I'm not so sure commercials were deleted. I recall some smaller cities with Beautiful Music stations didn't come close to selling out, frequently having one or two commercials an hour. In those cases you got a liner and back to music. I can't say this is the case but I recall just hearing a liner when there were no commercials for a certain break.

Generally, the stations in syndicated Beautiful Music formats would run two units every 15 minutes, with a maximum of 8 minutes an hour of spots. In some cases, the limit was even lower. I ran WSRA in San Juan from 1975 to 1980 with the FM 100 Plan and did two 30's each 15 minutes, or 4 total hourly minutes. My first FM ran one 20" spot every 10 minutes, for a total of 2' per hour... and it was immensely profitable.

So few commercials was not necessarily a sign of low sales.
 
That is true. Few spots is not a sign of low sales in each circumstance. Some stations had a policy of very low commercial loads as David described.

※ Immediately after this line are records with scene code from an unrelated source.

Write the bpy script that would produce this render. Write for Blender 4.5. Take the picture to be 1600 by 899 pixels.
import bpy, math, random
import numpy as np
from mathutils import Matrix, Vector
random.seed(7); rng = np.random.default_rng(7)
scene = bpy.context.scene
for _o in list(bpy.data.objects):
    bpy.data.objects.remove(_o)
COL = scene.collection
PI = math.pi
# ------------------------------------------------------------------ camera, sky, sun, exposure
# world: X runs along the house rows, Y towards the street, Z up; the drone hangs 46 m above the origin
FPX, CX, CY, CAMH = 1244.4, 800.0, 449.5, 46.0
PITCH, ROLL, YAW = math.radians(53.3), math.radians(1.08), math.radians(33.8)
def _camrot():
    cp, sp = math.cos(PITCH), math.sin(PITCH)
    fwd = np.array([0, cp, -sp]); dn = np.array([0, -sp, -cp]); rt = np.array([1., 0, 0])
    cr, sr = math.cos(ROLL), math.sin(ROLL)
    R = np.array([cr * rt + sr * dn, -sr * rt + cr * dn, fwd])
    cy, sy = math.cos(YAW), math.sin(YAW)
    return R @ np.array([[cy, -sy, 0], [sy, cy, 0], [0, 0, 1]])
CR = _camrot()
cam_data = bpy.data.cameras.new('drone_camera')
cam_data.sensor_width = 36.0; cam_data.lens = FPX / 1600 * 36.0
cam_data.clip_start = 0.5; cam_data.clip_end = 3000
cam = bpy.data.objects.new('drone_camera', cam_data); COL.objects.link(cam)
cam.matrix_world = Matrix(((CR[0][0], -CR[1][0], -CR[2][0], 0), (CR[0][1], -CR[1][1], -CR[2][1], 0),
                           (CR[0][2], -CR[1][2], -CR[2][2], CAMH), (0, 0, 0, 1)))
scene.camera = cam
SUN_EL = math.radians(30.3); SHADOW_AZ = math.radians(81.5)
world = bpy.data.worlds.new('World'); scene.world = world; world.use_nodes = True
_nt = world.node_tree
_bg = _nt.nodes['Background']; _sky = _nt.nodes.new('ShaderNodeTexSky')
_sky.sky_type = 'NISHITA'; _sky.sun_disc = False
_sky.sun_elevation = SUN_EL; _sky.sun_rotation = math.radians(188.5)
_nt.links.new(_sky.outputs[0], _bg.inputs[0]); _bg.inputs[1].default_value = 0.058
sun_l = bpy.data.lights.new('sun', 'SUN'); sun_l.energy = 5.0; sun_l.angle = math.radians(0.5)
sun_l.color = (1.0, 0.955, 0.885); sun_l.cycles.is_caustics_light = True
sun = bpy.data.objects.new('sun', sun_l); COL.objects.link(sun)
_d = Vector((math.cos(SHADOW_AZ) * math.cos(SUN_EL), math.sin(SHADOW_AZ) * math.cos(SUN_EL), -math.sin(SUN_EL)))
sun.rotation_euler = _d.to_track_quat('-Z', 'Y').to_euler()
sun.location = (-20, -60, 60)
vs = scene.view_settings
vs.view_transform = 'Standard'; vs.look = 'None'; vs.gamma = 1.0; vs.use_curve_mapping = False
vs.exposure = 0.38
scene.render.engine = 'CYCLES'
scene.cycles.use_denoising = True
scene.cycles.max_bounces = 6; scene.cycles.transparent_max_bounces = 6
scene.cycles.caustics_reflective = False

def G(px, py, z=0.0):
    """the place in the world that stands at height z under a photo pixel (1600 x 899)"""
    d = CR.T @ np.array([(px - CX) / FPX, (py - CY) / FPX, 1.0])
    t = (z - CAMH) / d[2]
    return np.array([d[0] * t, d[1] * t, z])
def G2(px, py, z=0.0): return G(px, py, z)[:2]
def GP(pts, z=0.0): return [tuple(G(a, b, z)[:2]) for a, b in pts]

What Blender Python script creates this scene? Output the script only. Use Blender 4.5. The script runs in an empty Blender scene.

I knew of a few stations where that was a case. In Sherman/Denison, Texas, the AM got almost all the money and the automated top notch beautiful music FM sister had barely two units an hour on weekdays and perhaps one an hour at other times. I recall in Llano, Texas, the first station in this small town was beautiful music (a strange choice for a ranching community) and if they had one spot an hour it was on weekdays 6am to 6pm. This was one of those stations that did 3 newscasts a day and only weather at the top of the hour, so if you liked 60 minute music hours, it was a good listen. They arrived on the scene around 1980. KBUX, Quartzsite, Arizona, when the Burdett's had the station, it was primarily beautiful music with some lite pop hits tossed in. Outside the winter visitor months when they had 10-15 advertisers, they were commercial free. All their billing came in a few months every year. They didn't do news or weather either, so all you got was a quick liner every 15 minutes and wall to wall music. I don't think they ever did more than break even in some years. You can Google them. They ran from a home in Quartzsite.